Darren Aronofsky's latest offering is for anyone who can appreciate a bit of horror mixed with some pyscho-ballerina drama and a dash of humor mixed in once in a while to keep it from being too taught.
--- Plot spoiler alert! Warning! Don't read beyond this point if you don't want to hear specifics! ----
All sides are falling in around Natalie Portman's character Nina Sayers in this film about a shy, prudish, mother-smothered ballerina who's trying to win the lead role in a stripped down version of Swan Lake and keep her sanity in the process.
Portman is brilliant as the innocent but terrified, bulemic chum in the shark infested ballet company waters filled with female predators circling and conspiring against her. Combined with her own twisted distortions and hallucinations, a nightmarishly obsessive ex-ballerina mother played masterfully by Barbara Hershey and the company director's prodding to find her darker, more sexual side, poor Nina who just wants to be "perfect", can't seem to lose herself in the role as the devious, dangerous Black Swan in the bifurcated Swan Lake story.
Winona Ryder stars as the company's prematurely ousted prima ballerina matriarch and she's apparently not too happy about her early retirement and Nina as the benefactor of her misfortune. The scenes between Portman's Nina and Ryder's Dying Swan Beth are some of the most visceral and disturbing in the film, real or imagined.
The scenes between Nina and Mila Kunis' Lily are the most sexually charged and briefly drug fueled. Cassel's character plays Lily against Nina whispering in her ear, "she's not faking it" and eventually tapping Lily to be the alternate to Nina in the Swan Lake role.
Vincent Cassel stars as the lead dancer/company director and Nina's often inappropriate sexual assailant/personal dance assistant in an attempt to get Nina to find the Black Swan inside of herself after he kisses her and she bites his lip making him bleed. The relationship between Cassel and Portman's characters never wanders much beyond groping and a bit of forced kissing and this relationship seems a bit flat in the overall storyline.
The real sexual tension flares up between Nina and Lily right before the show's opening night and Kunis' character is doing her best to derail Nina with her mother and with alcohol and ecastacy before the first show and almost succeeds.
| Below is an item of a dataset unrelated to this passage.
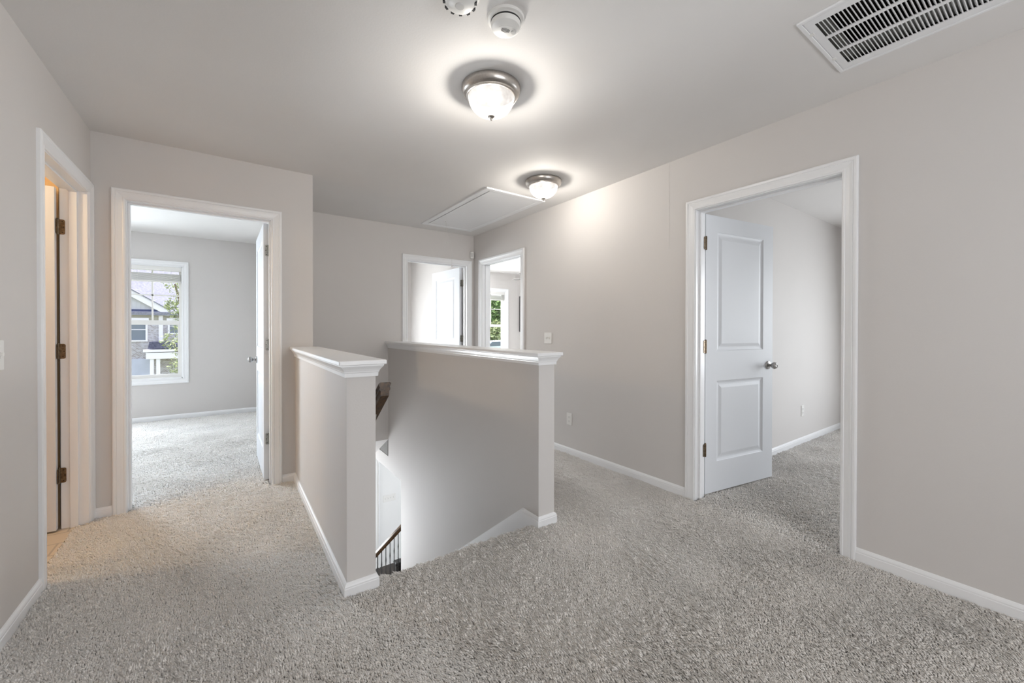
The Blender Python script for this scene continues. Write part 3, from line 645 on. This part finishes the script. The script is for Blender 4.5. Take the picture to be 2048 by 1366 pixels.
hp('gable_soffit_shade', MB().prism([(-8.0, 2.23), (-8.0, 2.40), (-3.75, 2.40), (-3.45, 2.23)], Yh-.12, Yh-.02, 'Y'), SOFSHADE)  # shade of the soffit put into this dark navy colour
hp('eave_trim', MB().box(-8, -3.1, Yh-.16, Yh+.1, 2.04, 2.24).box(-3.1, -1.0, Yh+.0, Yh+.15, 2.04, 2.24), WHT)
hp('roof', MB().prism([(Yh-.2, 2.22), (41, 8.6), (41, 8.4), (Yh-.2, 2.05)], -9, -1.0, 'X').prism([(-8.0, zr_(-8)+.40), (-8.0, zr_(-8)+.47), (-3.02, zr_(-3.02)+.43), (-3.02, zr_(-3.02)+.36)], Yh-.2, Yh+3, 'Y'), SHING)
hp('corner_trim', MB().box(-3.56, -3.36, Yh, Yh+.12, .44, 2.06), WHT)
GL2 = paint('dark_window_pane', (.16, .19, .24), .1, spec=.8)
for (x0_, x1_, z0_, z1_) in ((-5.05, -4.08, .44, 1.60), (-3.13, -2.3, .88, 1.60)):
    w = voxel([(x0_, x1_, Yh+.02, Yh+.12, z0_, z1_)], [(x0_+.09, x1_-.09, Yh, Yh+1, z0_+.08, z1_-.08)]); w.box(x0_+.09, x1_-.09, Yh+.05, Yh+.1, (z0_+z1_)/2+.15-.02, (z0_+z1_)/2+.15+.02); w.box(x0_-.05, x1_+.06, Yh-.02, Yh+.12, z1_, z1_+.28)
    q = hp('window_surround', w, WHT); MB().box(x0_+.09, x1_-.09, Yh+.08, Yh+.1, z0_+.08, z1_-.08).build('window_pane', GL2, q)
hp('porch_roof', MB().prism([(-3.92, .03), (-3.85, .44), (-2.9, .44), (-2.1, .03)], Yh-1.2, Yh+.1, 'Y'), SHINGD)
hp('porch_beam', MB().box(-4.12, -2.0, Yh-1.3, Yh+.1, -.16, -.02).box(-4.0, -2.0, Yh-1.25, Yh+.1, -.58, -.2), WHT)
for x in (-3.83, -3.55): hp('porch_column', MB().bbox(x, x+.17, Yh-1.2, Yh-1.03, -3.2, -.58, .01), WHT)
hp('garage_door', MB().box(-9, -3.95, Yh+.0, Yh+.1, -3.2, -.62), paint('pale_blue_door', (.52, .54, .66), .6, .3, 8, .1))
m = MB().box(-60, 90, 9, 120, -3.3, -3.2); m.build('ground', paint('grass_ground', (.15, .17, .09), .9, .4, 3, .2)).__setitem__('kind', 'structure'); bpy.data.objects['ground']['label'] = 'grass outside the windows'

def tree(name, label, trunk, clumps, n, leaf, mat, cat='tree', group=None):
    rnd = random.Random(hash(label) % 999 if False else len(label)*7+n)
    o = thing(name, label, cat, trunk, group)
    m = MB()
    for (x, y, z, r) in clumps:
        for _ in range(n):
            d = Vector((rnd.gauss(0, 1), rnd.gauss(0, 1), rnd.gauss(0, 1))).normalized()*r*(.45+.6*rnd.random()); c_ = Vector((x, y, z))+d
            R = Matrix.Translation(c_) @ Matrix.Rotation(rnd.random()*6.3, 4, (rnd.gauss(0, 1), rnd.gauss(0, 1), rnd.gauss(0, 1)+.01))
            s_ = leaf*(.6+.8*rnd.random()); m.add([(-s_, 0, 0), (0, -s_*.5, s_*.1), (s_, 0, 0), (0, s_*.5, s_*.1)], [(0, 1, 2, 3)], False, R)
    fo = m.build('foliage', mat, o)
    zc = max(c_[2] for c_ in clumps); m = MB(); m.tube([(trunk[0], trunk[1], trunk[2]), (trunk[0]+.1, trunk[1], (trunk[2]+zc)/2), (clumps[0][0], clumps[0][1], zc)], [.12, .09, .03], 8)
    for (x, y, z, r) in clumps[:5]: m.tube([(trunk[0]+.1, trunk[1], (trunk[2]+z)/2), (x, y, z)], [.04, .015], 6)
    m.build('trunk', paint('bark_'+name, (.18, .14, .10), .9), o); return o
def leaf_mat(name, c1, c2):
    m, nt, b = nodes(name); n = noise(nt, 5, 3); r = ramp(nt, n.outputs[0], [(.35, c1), (.65, c2)]); nt.links.new(r.outputs[0], b.inputs['Base Color']); b.inputs['Roughness'].default_value = .6; return m
LG = leaf_mat('leaf_green', (.16, .20, .09), (.55, .60, .32)); LG2 = leaf_mat('leaf_deep', (.07, .15, .05), (.30, .42, .14))
tree('young_tree', 'leafy young tree in front of the neighbouring house, right side of the left window', (-1.3, 22, -3.2),
     [(-1.85, 22, 3.1, .40), (-1.6, 22, 2.5, .45), (-1.75, 22, 1.9, .35), (-1.7, 22, 1.3, .30), (-1.95, 22, .75, .40), (-1.6, 22, .2, .45), (-1.75, 22, -.4, .35), (-2.0, 22, 2.2, .22), (-1.4, 22, 1.6, .5)], 170, .055, LG)
for (x, y, z, r, mat, lab) in ((24.5, 38, 3.0, 1.5, LG2, 'dark green tree high in the far right bedroom window'), (22.0, 34.0, .9, .9, LG, 'bright green bush low in the far right bedroom window'), (29.0, 42, 1.6, 2.0, LG2, 'green tree behind the others outside the far right bedroom window')):
    tree('garden_tree', lab, (x, y, -3.2), [(x, y, z, r), (x+r*.7, y, z-.3*r, r*.7), (x-r*.7, y, z-.2*r, r*.7), (x, y, z+.7*r, r*.6), (x+.3*r, y, z-1.1*r, r*.9), (x-.5*r, y, z-1.2*r, r*.8)], 700, .19, mat)
# parked car
o = thing('parked_car', 'pale car parked below the trees outside the far right bedroom window', 'car', (19.3, 30.0, -1.19)); CARP = paint('car_paint', (.72, .75, .85), .25, spec=.7)
cx, cy, cz = 19.3, 30.0, -1.19
prof = [(-2.2, .35), (-2.2, .75), (-1.5, .90), (-.9, 1.38), (.7, 1.42), (1.3, .98), (2.15, .85), (2.2, .35)]
MB().prism([(cx+a, cz+b) for a, b in prof], cy-.85, cy+.85, 'Y').build('body', CARP, o, bevel=.05)
MB().prism([(cx-1.25, cz+.95), (cx-.85, cz+1.32), (cx+.62, cz+1.35), (cx+1.05, cz+.98)], cy-.86, cy+.86, 'Y').build('windows', GL2, o)
for (a, b) in ((-1.4, -.86), (1.4, -.86), (-1.4, .70), (1.4, .70)): MB().lathe([(0, 0), (.33, 0), (.34, .08), (.33, .16), (0, .16)], 24, Matrix.Translation((cx+a, cy+b, cz+.33)) @ Matrix.Rotation(-math.pi/2, 4, 'X')).build('wheel', DARKP, o)
m = MB().box(14, 40, 27, 60, -3.25, -1.20); struct(m.build('ground_bank', paint('bank_grass', (.15, .22, .08), .9)), 'raised grass bank outside the far right bedroom window')

# ---------------------------------------------------------------- carpet pile
def vnoise(x, y, seed):
    xi = np.floor(x).astype(np.int64); yi = np.floor(y).astype(np.int64); fx = x-xi; fy = y-yi; fx = fx*fx*(3-2*fx); fy = fy*fy*(3-2*fy)
    def hsh(a, b):
        v = (a*374761393+b*668265263+seed*2147483647) & 0xffffffff; v = ((v ^ (v >> 13))*1274126177) & 0xffffffff; return ((v ^ (v >> 16)) & 0xffff)/65535.
    return (hsh(xi, yi)*(1-fx)+hsh(xi+1, yi)*fx)*(1-fy)+(hsh(xi, yi+1)*(1-fx)+hsh(xi+1, yi+1)*fx)*fy
def scatter(rects, holes, dens, hgt, rad, rng):
    P = []; s = 1/math.sqrt(dens)
    for (x0, x1, y0, y1) in rects:
        nx = int((x1-x0)/s); ny = int((y1-y0)/s); gx, gy = np.meshgrid(np.arange(nx), np.arange(ny))
        P.append(np.stack([x0+(gx.ravel()+.5+.8*(rng.random(nx*ny)-.5))*s, y0+(gy.ravel()+.5+.8*(rng.random(nx*ny)-.5))*s, np.zeros(nx*ny), np.full(nx*ny, hgt), np.full(nx*ny, rad)], 1))
    P = np.concatenate(P)
    for (x0, x1, y0, y1) in holes: P = P[~((P[:, 0] > x0) & (P[:, 0] < x1) & (P[:, 1] > y0) & (P[:, 1] < y1))]
    return P
def pile(name, label, areas, seed):
    rng = np.random.default_rng(seed); P = np.concatenate([scatter(*a, rng) for a in areas]); hgt = P[:, 3]; rad = P[:, 4]; P = P[:, :3]
    # keep what the lens can see (plus a margin), nothing behind the camera
    Q = P-np.array([0, 0, EYE]); F = np.array(fw); Rr = np.array(rt2); U2 = np.array(up2); zc = Q @ F
    ok = (zc > .25); u = FPX*(Q @ Rr)/np.maximum(zc, .1); w = FPX*(Q @ U2)/np.maximum(zc, .1); ok &= (np.abs(u) < 1250) & (w > -900); P = P[ok]; hgt = hgt[ok]; rad = rad[ok]
    n = len(P)
    def fld(f, ph):
        return np.sin(P[:, 0]*f+ph+1.7*np.sin(P[:, 1]*f*.7+ph*2))+np.sin(P[:, 1]*f*1.3-ph+1.3*np.sin(P[:, 0]*f*.8+ph))
    base_ang = math.radians(140)+.28*fld(2.1, .4)+.16*fld(9, 2.0)+rng.normal(0, .38, n)
    lean = np.clip(1.0+.22*fld(6.0, 1.1)+rng.normal(0, .25, n), .2, 1.9)
    ca, sa = math.cos(YAW+.25), math.sin(YAW+.25); wx = P[:, 0]+.02*fld(7, .3); wy = P[:, 1]+.02*fld(6, 1.9)
    al = wx*ca-wy*sa; ac = wx*sa+wy*ca   # ridges run across the line of sight
    rg = .6*vnoise(al/.030, ac/.011, 3)+.4*vnoise(al/.016, ac/.008, 9)
    pt = vnoise(P[:, 0]/.22, P[:, 1]/.22, 21)
    h = hgt*(.18+.30*rng.random(n)+1.75*rg**1.6*(.6+.9*pt)); r = rad*(.75+.5*rng.random(n))
    d = np.stack([np.cos(base_ang), np.sin(base_ang), np.zeros(n)], 1); L1 = d*(lean*h*.35)[:, None]; L2 = d*(lean*h)[:, None]
    a0 = rng.random(n)*6.283; K = 4; V = np.zeros((n, 2*K+1, 3)); z = np.array([0, 0, 1.])
    for k in range(K):
        a = a0+k*2*math.pi/K; ring = np.stack([np.cos(a), np.sin(a), np.zeros(n)], 1)*r[:, None]
        V[:, k] = P+ring*.9-z*.001; V[:, K+k] = P+ring+L1+z*(h*.6)[:, None]
    V[:, 2*K] = P+L2+z*h[:, None]
    idx = (np.arange(n)*(2*K+1))[:, None]
    quads = np.concatenate([idx+np.array([k, (k+1) % K, K+(k+1) % K, K+k]) for k in range(K)]); tris = np.concatenate([idx+np.array([K+k, K+(k+1) % K, 2*K]) for k in range(K)])
    me = bpy.data.meshes.new(name); me.vertices.add(n*(2*K+1)); me.vertices.foreach_set('co', V.ravel().astype(np.float32))
    nl = quads.size+tris.size; me.loops.add(nl); me.loops.foreach_set('vertex_index', np.concatenate([quads.ravel(), tris.ravel()]).astype(np.int32))
    npq, npt = len(quads), len(tris); me.polygons.add(npq+npt)
    me.polygons.foreach_set('loop_start', np.concatenate([np.arange(npq)*4, npq*4+np.arange(npt)*3]).astype(np.int32))
    me.polygons.foreach_set('use_smooth', np.ones(npq+npt, bool)); me.update(calc_edges=True); me.materials.append(YARN)
    o = bpy.data.objects.new(name, me); COL.objects.link(o); return tag(o, label, 'carpet', kind='stuff'), n
g = .012
W3 = [(XA-g, XB+g, Y1-g, YW), (XB-.02, XC+.02, Y1+.052, YF), (XC-g, XD+g, Y1-g, YF)]
pile('carpet_pile', 'taupe grey frieze carpet pile covering the hall and the bedrooms', [
    ([(XL+g, XR-g, -.2, 2.6)], W3, 25000, .0102, .0035),
    ([(XL+g, XR-g, 2.6, YF-g), (XL-.05, XL+g, LD[0]+.012, LD[1]-.012)], W3+[(XL-1, XB, YW-g, 9)], 18000, .0100, .0040),
    ([(WD[0]+.012, WD[1]-.012, YW-g, YW+WT+g), (-2.4, XB-WT-g, YW+WT+g, YWR-g)], [], 9000, .0095, .0052),
    ([(XR-g, XR+WT+g, RD[0]+.012, RD[1]-.012), (XR+WT+g, 6.28, -.6, 1.70-g)], [], 12000, .0095, .0046)], 5)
Kunis is gorgeous and her potrayal of Lily works well as the Yin to Nina's straight-edged, straight-jacketed Yang.
Many of the film's mirror scenes where we see Nina looking at herself are painful reminders of the torment and torure going on within her own mind as virtually every part of Nina's world is trying to get her and from our omniscient perspective, appears to be succeeding. She thinks she's turning into the Black Swan when she appears to pull out a small feather sprout from her own shoulder blade and sees herself in many of the people she passes on the street, dressed in black of course, while she appears in white.
Most of the film's early camera shots are jerky with handheld camera work from odd angles so we can get close to Nina but we feel a sense of uneasiness as she feels with the world. The film texture is also really grainy which had my friends and I wondering if there was some intentional grain added or if some of the film was shot on 16 millimeter. Black Swan overall is well acted and directed and there are several spots in the film where you might almost jump out of your chair as this psychological thriller unfolds. I can imagine Natalie Portman getting the nomination for an Academy Award in this psycho-thriller but I'm not sure the film is good enough as a whole to win the award for Best Film of 2010. It's definitely a must see movie for 2010 though. It was well worth the $11 we paid at the Metreon in S.F. to see it.